Moves to wind up cladding safety body
13 April 2026
The Legislative Assembly has debated a new bill to formally wind up Cladding Safety Victoria, marking the final stages of the state’s response to the combustible cladding crisis that emerged after high‑profile apartment fires more than a decade ago.
The Cladding Safety Victoria Repeal Bill 2026 seeks to abolish Cladding Safety Victoria (CSV) as a standalone agency, repeal the Cladding Safety Victoria Act 2020, and transfer remaining responsibilities to the state’s building regulator, now transitioning into the Building and Plumbing Commission (BPC).
During her second reading speech Member for Dandenong Gabrielle Williams said CSV was established following the recommendation of a taskforce established in the wake of the 2017 Grenfell Tower fire in London as well as several cladding related fires in Australia.
“ 'CSV’s ground-breaking approach to identifying, assessing, classifying and treating combustible cladding risk has saved lives, and it has saved building owners hundreds of millions of dollars.' ”
Gabrielle Williams, Member for Dandenong
She said CSV, along with building owners, owners’ corporations and Fire Services Victoria, had completed remediation on more than 99 per cent of the highest-risk buildings in the Cladding Rectification Program.
According to figures cited in the chamber, more than 1,600 buildings, representing around 83,000 homes, have undergone cladding rectification since the program began.
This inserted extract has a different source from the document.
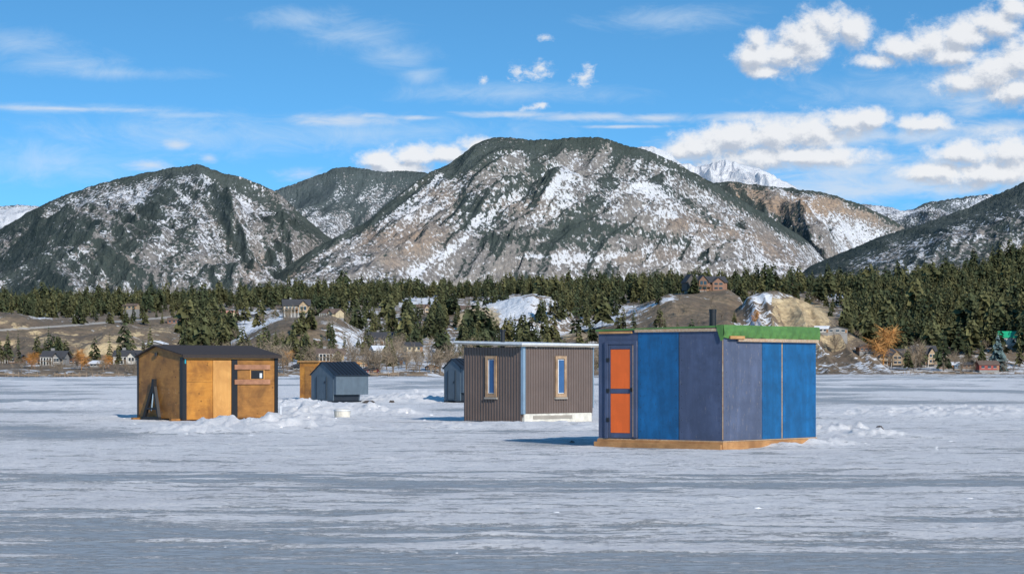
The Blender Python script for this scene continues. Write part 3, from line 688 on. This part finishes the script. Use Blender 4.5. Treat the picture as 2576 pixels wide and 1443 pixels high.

'CSV’s ground-breaking approach to identifying, assessing, classifying and treating combustible cladding risk has saved lives, and it has saved building owners hundreds of millions of dollars. At the conclusion of its program of work, CSV will have improved building safety for all of us across Victoria,’ she said.
While the opposition has confirmed it will not oppose the bill, Coalition MPs raised concerns about the transition and the risk of unresolved works falling through regulatory gaps.
David Southwick, Member for Caulfield, said many people in his electorate were not covered by the Cladding Safety Victoria scheme, but still had to undergo rectification works.
‘We should not have individuals that are out of pocket as a result of this, particularly when this situation was not of their own cause,’ he said.
Member for Footscray Katie Hall said that transferring CSV’s remaining functions, staff and liabilities to the Building and Plumbing Commission and replacing the cladding rectification levy with a lower building permit levy would ensure ongoing oversight of the building industry and cost savings for industry and consumers.
‘This will enable a reduction in levy costs of between 47 and 66 per cent for affected building classes,’ she said.
Martin Cameron, Member for Morwell, told the chamber that in his experience in the building industry the the cladding materials were popular with builders and developers not only in Melbourne but right throughout regional Victoria.
‘We need to make sure that as we morph into and transform into another entity, we are doing the work that needs to happen not only here in Melbourne, because we do see a lot of high-rise buildings that have cladding on them, but also around regional Victoria, so that we are capturing every building that these products were used on,’ he said.
“ ‘It was a failure of government regulation that this flammable cladding was allowed to be imported and then was allowed to be installed on buildings,’ ”
Ellen Sandell, Member for Melbourne
Member for Melbourne Ellen Sandell, whose electorate includes many of the buildings affected by cladding, said she would reserve judgement on the bill’s success until it became clear how well the new regulator was resourced and how remaining cases would be handled.
While acknowledging that Cladding Safety Victoria had improved safety outcomes, she criticised what she described as years of regulatory failure that allowed flammable cladding to be imported and installed in the first place.
‘It was a failure of government regulation that this flammable cladding was allowed to be imported and then was allowed to be installed on buildings,’ Ms Sandell said.
She said apartment owners continued to face financial, emotional and legal burdens linked to building defects and owners corporation disputes, warning that unresolved issues could undermine confidence in higher‑density living.
The full debate is available to read in Hansard.
The bill will now go to the Legislative Council for further debate.